Benny Westcott
On a Wednesday afternoon, Sweet Home High School senior Bailey Womack, a teaching assistant in Blake Manley’s wildlife course, uses two joysticks and a computer in the instructor’s forestry and natural resources room. She cuts down one of many pixelated trees on a screen, delimbs it, slices the wood into smaller chunks and places it into a pile.
This isn’t Womack’s first go-round in tech-ey logging. Earlier in the semester she was one of 20 people who competed to cut the most hardwoods and dead spruce in a half-hour timeframe, all while causing the least amount of damage to a virtual forest. She placed second. The winner? Mr. Manley himself.
Womack, who’s been taking Manley’s classes since her freshman year, said that using the logging simulator, a new addition this semester to the forestry and natural resources room, is “a good experience for kids so they can see if they would like to go into a career in logging or working heavy equipment. This isn’t something you can get at the average high school.”
Indeed, Sweet Home’s the only one in the state with this fancy tool, according to Manley. It actually belongs to Oregon State University, which has 10 such simulators for its College of Forestry.
Manley began talking about using them at schools at a summer workshop sponsored by OSU in partnership with the Oregon Natural Resources Educators Association and Oregon Future Natural Resource Leaders. There, he connected with OSU’s Kevin Lyons, a Wes Lematta professor of forest engineering and director of its Mechanized Harvesting Laboratory. Eventually, the university and Sweet Home partnered in piloting a program to roll out the $15,000 simulators in Oregon high schools.

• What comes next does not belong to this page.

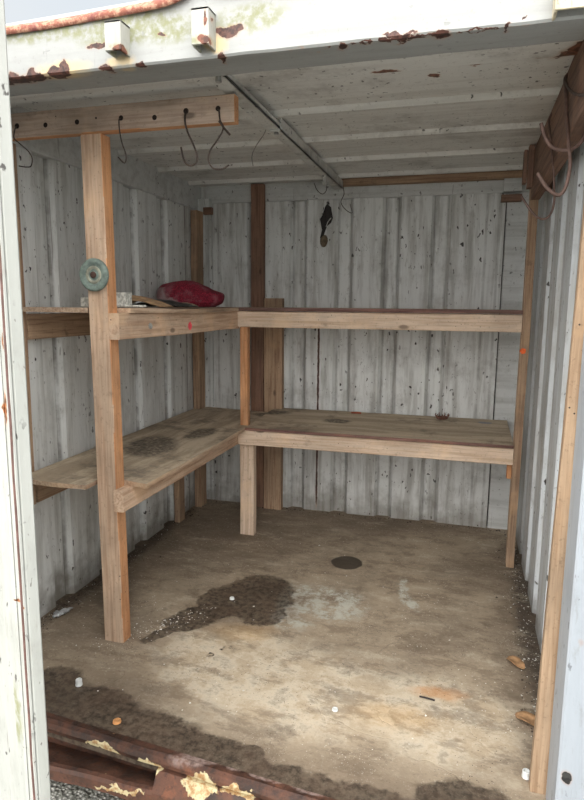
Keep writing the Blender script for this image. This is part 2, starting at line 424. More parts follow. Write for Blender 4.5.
r = bmesh.ops.extrude_face_region(bm, geom=bm.faces[:])
for e in r['geom']:
    if isinstance(e, bmesh.types.BMVert): e.co.z = -.10
struct(link('floor', bm, floor_mat(), smooth=False))

# ground outside
t = NT('gravel'); p = t.pos()
v1 = t.voro(p, 75.); n1 = t.noise(p, 30., 5)
col = t.mix(t.ramp(v1, .1, .6), lin(214, 212, 204), lin(128, 128, 120)); col = t.mix(t.ramp(n1, .45, .65, 0, .6), col, lin(84, 84, 72))
t.bump(v1, .8, .01)
bm = bmesh.new()
nx, ny = 60, 40
X0, X1, Y0, Y1 = -14., 16., -20., 3.
xs = [-14, -8, -4, -2, -1]+[-.5+i*.06 for i in range(54)]+[3.2, 5, 9, 16]; ys = [-20, -12, -7, -5, -4]+[-3.4+i*.05 for i in range(18)]+[0, 3]
g = [[bm.verts.new((x, y, -.22+(mnoise.noise(Vector((x*22, y*22, 0)))*.010 if -3.4 < y < -2 else 0))) for y in ys] for x in xs]
for i in range(len(xs)-1):
    for j in range(len(ys)-1): bm.faces.new((g[i][j], g[i+1][j], g[i+1][j+1], g[i][j+1]))
for f in bm.faces: f.smooth = True
struct(link('ground', bm, t.out(col, .9)))

# header beam with its keeper boxes and rusted roof edge
def hp(x, y, yy=-2.5): return P(x, y, 1, yy)
HR = [(hp(14, 79), (.05, .05, .018), 0), (hp(33, 76), (.03, .05, .02), 0), (hp(55, 73), (.03, .05, .022), 0), (hp(63, 68), (.022, .05, .025), 0), (hp(90, 77), (.045, .05, .010), 0), (hp(105, 66), (.02, .05, .012), 0),
      (hp(115, 73), (.016, .05, .007), 0), (hp(140, 66), (.016, .05, .007), 0), (hp(165, 69), (.014, .05, .006), 0), (hp(98, 46), (.035, .05, .010), 0), (hp(229, 31), (.052, .05, .017), .0), (hp(220, 55), (.012, .05, .012), 0),
      (hp(162, 36), (.014, .05, .006), 0), (hp(312, 50), (.018, .05, .009), 0), (hp(342, 45), (.02, .05, .007), 0), (hp(400, 35), (.045, .05, .006), 0), (hp(440, 33), (.03, .05, .010), 0), (hp(508, 23), (.007, .05, .008), 0), (hp(527, 17), (.004, .05, .004), 0),
      ((0.45, -2.5, 2.272), (.16, .05, .010), 0), ((1.75, -2.5, 2.270), (.3, .03, .003), 0)]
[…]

“The great part for us is that the machines they are simulating are exactly the same machines that Melcher Logging runs,” Manley said. “It’s the actual machine the students could be running six months from now when they graduate.”
Chris Melcher, who works for his family’s logging company and used the simulators in OSU’s forestry department, said the gadgets were “good tools for teaching and visualizing.” Different terrains can be downloaded into the interface, or a user may create his or her own topography.
“We are using it as much as we possibly can, every single minute I can trust the kid to be by themselves,” Manley said. He let seniors use it first, since they’d likely be entering the industry sooner.
“The ones that have used it all enjoy it,” he added. “They walk in the door and ask if they can be on the simulator. It’s almost like a game. We don’t want them playing games, but I don’t have the ability to train them on a piece of machinery like this otherwise.”
For three summers, since she was 15, Womack has used heavy equipment on a farm. The simulator, she said, provided “really valuable information.”
“It’s an amazing experience to drive heavy equipment on the road,” she said. “It was a big confidence boost. I learned that I could accomplish a lot of things when I put my mind to it.”
As she virtual-logged on the simulator, she said, “Even if you weren’t looking for a job like this, if you ever needed a job, no matter what it was, you could say ‘I practiced logging.'”
Manley, she continued, is “all for teenagers getting jobs no matter what it is. He’s always saying ‘If you really like this class, you could do this job.’ He emphasizes that you don’t have to go to college to get a career or make good money.”
Womack does plan on pursuing higher education herself, however. She wants to attend the Oregon Institute of Technology to become an MRI technologist.
Senior Jacob Kennedy followed Womack on the simulator, pulling on a pair of headphones to hear birds chirping and trees being felled. He used a harvester to process the trees and a forwarder to place the lengths on a truck.
“You can’t just test these out in real life,” he said of the harvester. “It’s a quarter of a million-dollar piece of equipment, so it’s nice to get the feel of operating it virtually.”
Kennedy has taken one of Manley’s classes every semester of his high-school career. The teacher even helped him land a job at Horner Enterprises Inc., where he drove a tractor spreader and greased the company’s trucks.
“I wouldn’t have gotten that job if Manley hadn’t recommended me,” he said. “If you ask him, he’ll help you out.”
Kennedy said that after graduation, he wants to either secure a commercial driver’s license or attend the University of Montana for a degree in forestry and a minor in heavy equipment operation.
Sweet Home High School students using the simulator can practice for the Oregon Logging Conference (OLC), scheduled for Feb. 24-26, 2022, at the Lane County Convention Center and Fairgrounds in Eugene. It will feature a demo competition where students can compete on the simulators against industry professionals.